Gurkha pension hearing

The long and much-awaited hearing date for our case at ECHR is set for 13 to 15 September 2016 and judgement will be available online on 15 September 2016 at 1000 hours on the court website. As the ECHR have discretion whether to have hearing it appears they have decided none needed. We therefore, can expect the decision. This will be final subject to reference to Grand Chamber.

The summary has highlighted on the ECHR website is as follows:

British Gurkha Welfare Society and Others v. the United Kingdom (no. 44818/11)

The applicants in this case are: the British Gurkha Welfare Society, a non-governmental unincorporated association which acts on behalf of 399 Gurkha veterans; and two retired Gurkha soldiers, namely Tikendra Dewan, a joint Nepalese and British national born in 1953, and Subarna Adhikari, a Nepalese national born in 1960. The case concerns Gurkha soldiers’ pensions.

Nepalese Gurkha soldiers have served the Crown since 1815, initially as soldiers in the (British) Indian Army and then following Indian Independence in 1947 when four of its regiments became an integral part of the British Army. Only Nepali nationals are eligible for service in what is today known as the Brigade of Gurkhas. Gurkha soldiers are required to retire after 15 years’ service. The Gurkha Pension Scheme (“GPS”) was established in 1949 and applied the former Indian Army Pensions Code to Gurkhas serving in the Brigade. Pension entitlements under the GPS were index-linked to the cost of living in Nepal as it was presumed that the Gurkhas would retire there. Pensions were immediately payable upon retirement. The situation of Gurkhas has significantly changed over time.

Originally based in the Far East, the Brigade’s home base moved to the United Kingdom on 1 July 1997. This led to a number of developments, for example, most recently in 2009, the Immigration Rules were amended to permit all Gurkha soldiers with at least four years’ service to apply for settlement in the United Kingdom. The British authorities thus accepted in 2004 that the situation of Gurkhas had changed and that differences in the majority of their terms and conditions of service (including their pension entitlement) could no longer be justified on legal and moral grounds. As a consequence, the 2007 Gurkha Offer to Transfer (“GOTT”) was formulated in order to bring Gurkhas’ pensions into line with those of other soldiers in the British Army who are entitled to pensions under the Armed Forces Pensions Scheme (“AFPS”). Soldiers in the British Army are entitled to serve for 22 years and, unlike the Gurkhas, are eligible for deferred pensions; the AFPS is not index-linked with the cost of living in the soldier’s country of origin. The GOTT enabled Gurkha soldiers who retire on or after 1 July 1997 to transfer from the GPS to the AFPS depending on when they first enlisted in the British Army. The terms of transfer allowed only the transfer of pension rights accrued after 1 July 1997 on a year-for-year basis.
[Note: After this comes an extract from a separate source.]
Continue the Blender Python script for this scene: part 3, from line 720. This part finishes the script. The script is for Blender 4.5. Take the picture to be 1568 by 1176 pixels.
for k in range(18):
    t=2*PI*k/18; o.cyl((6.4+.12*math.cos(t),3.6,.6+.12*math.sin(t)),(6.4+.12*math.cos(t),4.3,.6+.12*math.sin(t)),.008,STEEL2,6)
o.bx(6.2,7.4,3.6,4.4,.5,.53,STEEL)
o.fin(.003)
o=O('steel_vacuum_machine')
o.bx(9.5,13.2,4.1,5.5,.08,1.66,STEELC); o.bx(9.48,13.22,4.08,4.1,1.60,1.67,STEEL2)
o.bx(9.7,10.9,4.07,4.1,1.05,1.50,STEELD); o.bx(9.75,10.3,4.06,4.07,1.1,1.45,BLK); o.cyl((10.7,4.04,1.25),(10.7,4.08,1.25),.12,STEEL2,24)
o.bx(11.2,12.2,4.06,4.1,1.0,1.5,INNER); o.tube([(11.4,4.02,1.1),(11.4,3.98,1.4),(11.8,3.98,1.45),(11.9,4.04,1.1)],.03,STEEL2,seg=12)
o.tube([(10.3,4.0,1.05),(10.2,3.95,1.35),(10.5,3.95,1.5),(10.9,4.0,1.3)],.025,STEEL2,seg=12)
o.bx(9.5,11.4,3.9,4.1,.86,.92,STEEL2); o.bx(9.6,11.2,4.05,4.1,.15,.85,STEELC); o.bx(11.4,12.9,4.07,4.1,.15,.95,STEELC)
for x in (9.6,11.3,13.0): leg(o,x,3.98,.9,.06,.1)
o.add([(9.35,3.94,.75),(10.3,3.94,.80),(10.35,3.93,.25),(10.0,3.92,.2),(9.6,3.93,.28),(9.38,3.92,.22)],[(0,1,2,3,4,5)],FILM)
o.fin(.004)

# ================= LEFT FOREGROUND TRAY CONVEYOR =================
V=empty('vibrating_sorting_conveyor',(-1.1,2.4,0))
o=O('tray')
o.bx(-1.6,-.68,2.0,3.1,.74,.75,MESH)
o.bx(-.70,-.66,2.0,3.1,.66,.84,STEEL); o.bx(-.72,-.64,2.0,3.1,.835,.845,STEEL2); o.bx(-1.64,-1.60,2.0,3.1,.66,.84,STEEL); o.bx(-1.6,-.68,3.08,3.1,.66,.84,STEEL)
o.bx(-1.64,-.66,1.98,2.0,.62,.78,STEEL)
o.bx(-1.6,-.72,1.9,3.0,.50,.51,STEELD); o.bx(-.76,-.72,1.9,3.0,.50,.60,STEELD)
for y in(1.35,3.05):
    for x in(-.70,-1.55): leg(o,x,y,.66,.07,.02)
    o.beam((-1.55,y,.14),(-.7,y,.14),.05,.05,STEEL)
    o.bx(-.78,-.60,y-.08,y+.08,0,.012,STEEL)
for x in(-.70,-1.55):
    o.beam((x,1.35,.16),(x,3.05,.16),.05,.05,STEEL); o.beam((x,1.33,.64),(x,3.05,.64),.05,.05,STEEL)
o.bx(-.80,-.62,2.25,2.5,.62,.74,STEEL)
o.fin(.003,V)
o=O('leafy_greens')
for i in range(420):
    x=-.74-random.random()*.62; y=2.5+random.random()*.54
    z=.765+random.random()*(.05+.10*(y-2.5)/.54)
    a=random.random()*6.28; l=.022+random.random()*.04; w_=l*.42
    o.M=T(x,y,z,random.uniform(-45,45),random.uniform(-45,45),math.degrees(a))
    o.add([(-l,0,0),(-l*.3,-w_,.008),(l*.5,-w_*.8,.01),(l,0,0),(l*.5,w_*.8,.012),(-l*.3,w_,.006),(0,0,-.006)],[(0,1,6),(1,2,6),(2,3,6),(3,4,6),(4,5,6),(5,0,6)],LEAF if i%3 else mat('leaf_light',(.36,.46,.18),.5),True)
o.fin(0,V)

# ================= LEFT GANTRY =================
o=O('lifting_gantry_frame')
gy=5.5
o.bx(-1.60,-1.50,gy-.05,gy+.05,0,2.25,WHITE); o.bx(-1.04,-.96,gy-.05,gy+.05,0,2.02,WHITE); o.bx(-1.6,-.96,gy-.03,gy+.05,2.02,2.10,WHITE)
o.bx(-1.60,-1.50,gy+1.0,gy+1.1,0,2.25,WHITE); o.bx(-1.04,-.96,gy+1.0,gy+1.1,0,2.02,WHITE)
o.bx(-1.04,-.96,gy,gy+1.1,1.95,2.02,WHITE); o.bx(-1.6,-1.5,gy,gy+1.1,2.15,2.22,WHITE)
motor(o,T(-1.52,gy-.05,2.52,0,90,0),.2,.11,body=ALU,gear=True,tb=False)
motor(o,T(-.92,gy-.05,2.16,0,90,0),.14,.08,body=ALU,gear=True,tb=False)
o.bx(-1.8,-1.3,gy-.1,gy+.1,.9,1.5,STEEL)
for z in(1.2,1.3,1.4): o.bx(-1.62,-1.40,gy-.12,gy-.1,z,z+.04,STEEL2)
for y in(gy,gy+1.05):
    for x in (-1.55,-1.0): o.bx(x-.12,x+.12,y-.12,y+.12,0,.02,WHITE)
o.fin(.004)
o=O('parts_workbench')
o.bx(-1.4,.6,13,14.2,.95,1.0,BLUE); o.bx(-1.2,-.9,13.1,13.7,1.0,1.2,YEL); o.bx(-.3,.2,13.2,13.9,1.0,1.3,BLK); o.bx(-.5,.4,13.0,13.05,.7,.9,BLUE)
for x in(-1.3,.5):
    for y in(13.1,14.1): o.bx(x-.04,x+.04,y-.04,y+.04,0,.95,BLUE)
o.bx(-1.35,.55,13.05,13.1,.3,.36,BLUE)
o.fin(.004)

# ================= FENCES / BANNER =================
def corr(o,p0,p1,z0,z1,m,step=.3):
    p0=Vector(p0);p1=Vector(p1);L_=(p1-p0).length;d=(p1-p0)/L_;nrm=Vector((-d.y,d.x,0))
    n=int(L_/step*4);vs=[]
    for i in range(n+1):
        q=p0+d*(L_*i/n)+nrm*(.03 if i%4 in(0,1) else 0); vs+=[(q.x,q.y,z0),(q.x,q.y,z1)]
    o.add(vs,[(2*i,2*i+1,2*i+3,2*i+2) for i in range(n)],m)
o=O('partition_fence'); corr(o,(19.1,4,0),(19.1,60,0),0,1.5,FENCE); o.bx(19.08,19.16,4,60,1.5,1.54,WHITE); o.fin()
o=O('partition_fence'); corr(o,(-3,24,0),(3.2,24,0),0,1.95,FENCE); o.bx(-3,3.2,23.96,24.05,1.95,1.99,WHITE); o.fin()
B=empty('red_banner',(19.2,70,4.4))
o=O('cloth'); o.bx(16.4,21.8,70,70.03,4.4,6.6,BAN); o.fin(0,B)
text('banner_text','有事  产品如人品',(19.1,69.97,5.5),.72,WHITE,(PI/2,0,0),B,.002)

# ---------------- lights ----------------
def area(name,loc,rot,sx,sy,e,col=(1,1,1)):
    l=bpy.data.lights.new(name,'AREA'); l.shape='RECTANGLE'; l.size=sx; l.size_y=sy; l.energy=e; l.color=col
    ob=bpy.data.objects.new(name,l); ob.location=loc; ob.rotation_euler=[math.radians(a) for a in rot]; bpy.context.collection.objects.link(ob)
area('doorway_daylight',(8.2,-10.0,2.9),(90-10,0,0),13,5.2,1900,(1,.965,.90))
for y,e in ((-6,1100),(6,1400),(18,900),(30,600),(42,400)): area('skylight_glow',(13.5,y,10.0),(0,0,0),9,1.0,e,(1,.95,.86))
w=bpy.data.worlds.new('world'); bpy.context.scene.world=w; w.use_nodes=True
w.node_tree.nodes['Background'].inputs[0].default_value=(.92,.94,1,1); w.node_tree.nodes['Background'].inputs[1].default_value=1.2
In March 2008 the applicants brought proceedings before the British courts and were granted permission to pursue a judicial review application in the High Court. They notably challenged the legality of: the decision that Gurkhas who retired prior to 1 July 1997 were not entitled to transfer their pension rights under the GPS into the AFPS; and the decision that, for those Gurkhas who retired after 1 July 1997, service before that date did not rank on a year-for-year basis. They alleged in particular that they were discriminated against in their entitlement to an army pension on the basis of their age and/or nationality. In particular, they argued that they were treated differently both from younger Gurkha soldiers who had (more) years of service after 1 July 1997 and from regular British Army soldiers. Their application was dismissed by the High Court in January 2010.

As concerned the age discrimination challenge the High Court found that the difference in treatment did not occur due to the difference in age but due to the dates at which service had been rendered. As concerned the discrimination-on-grounds-of-nationality challenge the High Court considered that the difference in pension agreements reflected the different historical position of the Gurkhas and that, in any case, the choice of 1 July 1997 as the cut-off point for different treatment of accrued pension was a rational and reasonable one.

The applicants’ appeal was subsequently also dismissed and, ultimately, in December 2010 the Supreme Court refused to grant the applicants permission to appeal. Relying on Article 14 (prohibition of discrimination) taken in conjunction with Article 1 of Protocol No. 1 (protection of property), the applicants maintain that their pension entitlements were less favourable than those of non-Gurkha soldiers in the British Army, as their service prior to 1 July 1997 was valued at as little as 23 per cent of the service of other soldiers serving at the same time. They allege that this amounted to a difference in treatment based on nationality, race and age.

Let us all pray that truth and indeed justice will prevail.